As an above average deal-finder and coupon user, I have admitted before that it is a conscious goal of mine not to let money saving become an obsession.  (The fact that I’m blogging about deal-finding again is arguable proof that I’m not fully succeeding at this goal.)  But I’d like to say for the record, that obsession, for me, is a far milder term than it is for so many others, when it comes to the grocery budget.  I’d say comparatively, I’m not nearly as psychotic as the so-called extreme couponers around me, who’s visible-to-the-public-obsession manifests itself in the following ways: (1) spending hours clipping and organizing coupons into what looks like one of those baseball card display binders, then walking up and down every single aisle of the grocery store attempting to match sale prices with an available coupon; (2) purchasing dozens of Sunday newspapers, or worse, stealing the coupon inserts out of the Sunday papers at Walmart; (3) anger at the cashier when a coupon doesn’t scan correctly or when the price on the register doesn’t match the price they planned to pay, resulting in entire carts full of products left at the front of the store for a bag boy to put away (I swear I’ve never done this but I’ve seen it more times than you can imagine); (4) stockpiling Windex and BBQ sauce whenever it is free (which, by the way, is about every 6 weeks) as if either one of these items will be the most helpful in the event of an apocalypse.  *Sidenote: does anyone ever get to the very bottom of a bottle of Windex?  It is like the Loaves and Fishes of cleaning products.  I think I’m still using the bottle we purchased in Greensboro six years ago.*

Lord, no.  I am not this bad.  I’m actually a little humiliated to admit some of the things I haven’t caught myself doing in a while, which is to say, at one time in my life, I may have displayed one or more of the following behaviors: (1) refusal to purchase something I actually need with the knowledge that I can either find it cheaper somewhere else or have a coupon for it at home; (2) anger at my husband for buying something at Sam’s Club that seemed like a great deal to him, but was still more expensive than the price I can find it for on a regular basis elsewhere; (3) waking up in the wee hours of the morning, panicked at the thought that I’ve let one of my drug store rewards expire, and the subsequent inability to fall back asleep as a result.

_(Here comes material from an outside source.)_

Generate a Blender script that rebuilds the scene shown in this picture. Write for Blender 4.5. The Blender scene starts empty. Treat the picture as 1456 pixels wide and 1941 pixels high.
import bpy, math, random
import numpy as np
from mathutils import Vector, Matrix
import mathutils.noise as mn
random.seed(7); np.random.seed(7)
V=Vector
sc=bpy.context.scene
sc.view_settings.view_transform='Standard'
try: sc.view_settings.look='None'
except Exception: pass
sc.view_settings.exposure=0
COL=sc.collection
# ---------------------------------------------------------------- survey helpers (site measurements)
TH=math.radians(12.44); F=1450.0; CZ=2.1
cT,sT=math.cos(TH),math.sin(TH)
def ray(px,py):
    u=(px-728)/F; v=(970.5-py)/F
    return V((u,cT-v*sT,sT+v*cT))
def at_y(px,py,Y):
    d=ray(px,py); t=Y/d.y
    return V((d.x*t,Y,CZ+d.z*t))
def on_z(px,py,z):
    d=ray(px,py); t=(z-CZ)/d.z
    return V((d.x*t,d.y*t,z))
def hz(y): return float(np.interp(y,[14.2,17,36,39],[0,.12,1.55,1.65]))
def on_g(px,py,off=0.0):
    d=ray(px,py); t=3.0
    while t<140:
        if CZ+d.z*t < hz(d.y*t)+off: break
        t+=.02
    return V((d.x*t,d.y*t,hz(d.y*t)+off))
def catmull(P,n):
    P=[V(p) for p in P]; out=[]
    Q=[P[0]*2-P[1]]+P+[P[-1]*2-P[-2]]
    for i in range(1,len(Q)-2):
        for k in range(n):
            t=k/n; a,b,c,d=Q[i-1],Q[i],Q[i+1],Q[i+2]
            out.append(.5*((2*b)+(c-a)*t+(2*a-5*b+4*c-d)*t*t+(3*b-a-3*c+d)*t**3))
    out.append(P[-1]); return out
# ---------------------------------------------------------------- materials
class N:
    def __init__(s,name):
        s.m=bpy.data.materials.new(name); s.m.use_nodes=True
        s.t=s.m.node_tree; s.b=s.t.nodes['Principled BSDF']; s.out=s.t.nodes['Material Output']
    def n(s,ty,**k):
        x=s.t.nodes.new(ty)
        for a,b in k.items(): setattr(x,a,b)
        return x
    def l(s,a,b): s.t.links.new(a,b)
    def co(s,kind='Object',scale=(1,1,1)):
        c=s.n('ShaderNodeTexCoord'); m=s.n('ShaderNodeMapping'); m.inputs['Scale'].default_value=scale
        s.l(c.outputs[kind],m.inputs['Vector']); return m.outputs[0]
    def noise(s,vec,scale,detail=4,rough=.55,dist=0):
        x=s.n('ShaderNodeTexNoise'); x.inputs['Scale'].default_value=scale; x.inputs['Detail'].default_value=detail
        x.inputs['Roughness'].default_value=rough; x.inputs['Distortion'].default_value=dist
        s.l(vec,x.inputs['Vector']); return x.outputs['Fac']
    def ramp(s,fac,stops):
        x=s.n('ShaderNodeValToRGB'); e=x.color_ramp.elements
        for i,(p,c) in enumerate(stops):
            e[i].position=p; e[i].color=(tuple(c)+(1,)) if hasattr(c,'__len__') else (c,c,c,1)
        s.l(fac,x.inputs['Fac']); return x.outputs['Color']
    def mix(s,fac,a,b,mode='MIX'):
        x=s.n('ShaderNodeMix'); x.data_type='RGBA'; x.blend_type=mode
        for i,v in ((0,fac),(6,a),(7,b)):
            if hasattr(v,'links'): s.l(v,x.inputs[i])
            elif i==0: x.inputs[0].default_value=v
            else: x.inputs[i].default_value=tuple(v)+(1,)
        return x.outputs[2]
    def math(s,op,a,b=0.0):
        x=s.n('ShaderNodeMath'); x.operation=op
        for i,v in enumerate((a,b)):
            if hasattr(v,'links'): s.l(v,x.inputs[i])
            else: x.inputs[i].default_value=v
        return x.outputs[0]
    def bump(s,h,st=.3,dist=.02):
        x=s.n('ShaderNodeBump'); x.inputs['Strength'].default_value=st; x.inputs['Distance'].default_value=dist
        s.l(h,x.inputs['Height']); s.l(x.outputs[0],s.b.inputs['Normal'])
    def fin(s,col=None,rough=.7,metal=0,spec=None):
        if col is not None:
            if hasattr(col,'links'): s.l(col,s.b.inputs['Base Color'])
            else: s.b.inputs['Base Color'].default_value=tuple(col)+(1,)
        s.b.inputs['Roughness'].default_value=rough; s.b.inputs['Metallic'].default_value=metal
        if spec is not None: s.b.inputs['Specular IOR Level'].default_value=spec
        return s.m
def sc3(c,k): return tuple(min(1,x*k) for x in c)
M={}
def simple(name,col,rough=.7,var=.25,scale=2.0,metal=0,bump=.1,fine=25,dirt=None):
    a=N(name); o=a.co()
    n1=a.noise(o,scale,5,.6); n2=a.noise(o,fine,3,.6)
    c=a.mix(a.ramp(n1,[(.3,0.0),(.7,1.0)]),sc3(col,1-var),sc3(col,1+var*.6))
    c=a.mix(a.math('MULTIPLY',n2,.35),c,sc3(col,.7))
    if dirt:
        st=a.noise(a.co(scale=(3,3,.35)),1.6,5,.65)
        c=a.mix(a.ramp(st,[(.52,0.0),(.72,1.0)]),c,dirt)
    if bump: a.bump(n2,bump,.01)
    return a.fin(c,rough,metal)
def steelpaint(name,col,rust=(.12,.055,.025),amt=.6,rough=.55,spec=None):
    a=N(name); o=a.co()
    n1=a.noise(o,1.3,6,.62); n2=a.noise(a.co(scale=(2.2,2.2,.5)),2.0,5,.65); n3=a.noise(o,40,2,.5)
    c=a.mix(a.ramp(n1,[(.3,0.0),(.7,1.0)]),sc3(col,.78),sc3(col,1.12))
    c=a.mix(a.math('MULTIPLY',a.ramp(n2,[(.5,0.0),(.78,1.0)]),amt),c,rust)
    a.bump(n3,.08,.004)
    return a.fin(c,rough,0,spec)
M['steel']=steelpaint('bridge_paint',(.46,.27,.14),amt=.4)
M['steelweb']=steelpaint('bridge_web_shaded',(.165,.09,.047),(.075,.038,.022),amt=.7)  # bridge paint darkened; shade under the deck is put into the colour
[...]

In fact, number 3 above, is the reason my brother-in-law believes drug store rewards are a scam.  His explanation is that they are lying to you when they advertise something as “Free, after…” and they force you to come back into the store within a couple of weeks and buy something you probably don’t need, just to spend the “reward” they gave you for the item you purchased guilt-free two weeks ago, believing it was free.  To some extent, I would agree with this.  In fact, I hope more people are treating the system this way than the way I am treating the system.  Because if everyone was able to roll-over drug store rewards in the way that I have done this year, the system would cease to work.  Drug stores would go out of business.  And so would my source of joy.  In life.

So I was doing a little mental math in the car this morning on the way home from Lowe’s Foods.

The subject of my number crunching: gas rewards.

Lowe’s Foods, a local NC grocery store that is on the high end for prices (similar to Rosauers in Spokane or Ukrop’s in Virginia, but a notch below The Fresh Market and Whole Foods) has introduced this new Gas Rewards thing.  I’ve actually been getting the print-outs all year, as my store was one of the pilot stores for trying out the program, and throwing them away.  All these months, I’ve been looking at this little slip of paper and assumed it was telling me I could save five cents TOTAL on my next gas purchase.  I kept filing them away assuming they’d build up over time and then forgetting about them.  Now that it has been launched state-wide, there has been more explanation and advertisement for the way it works.  Every time you spend $100 at Lowe’s you earn five cents off per gallon on your next fillup at certain gas stations.  For a minute, I was kicking myself for all the times I let the reward expire.

But then it hit me.

Five cents off per gallon for every $100 of groceries purchased?

My car, when the gas light is on, only requires about twelve gallons to fill up.  At five cents per gallon, I’m saving sixty cents.

Without going into the algebra lesson let me break this down quickly: this is less than 1% savings, people.  I think the value of the dollar is depreciating at more rapid rate than I’m accumulating gas rewards.

This also brings me to my next point.  I have admitted to my deal-finding obsession within the confines of grocery and drug store walls.  But nobody has said anything about the gazillions of people who are willing to drive across town to save five cents a gallon on gas.  Number crunching or not, if you were to add up the amount of time it takes to make it to another gas station, not to mention the ounces of gas burned to get there, you might be surprised to find out that your sixty cent savings was spent in the journey.  Who’s the psycho now?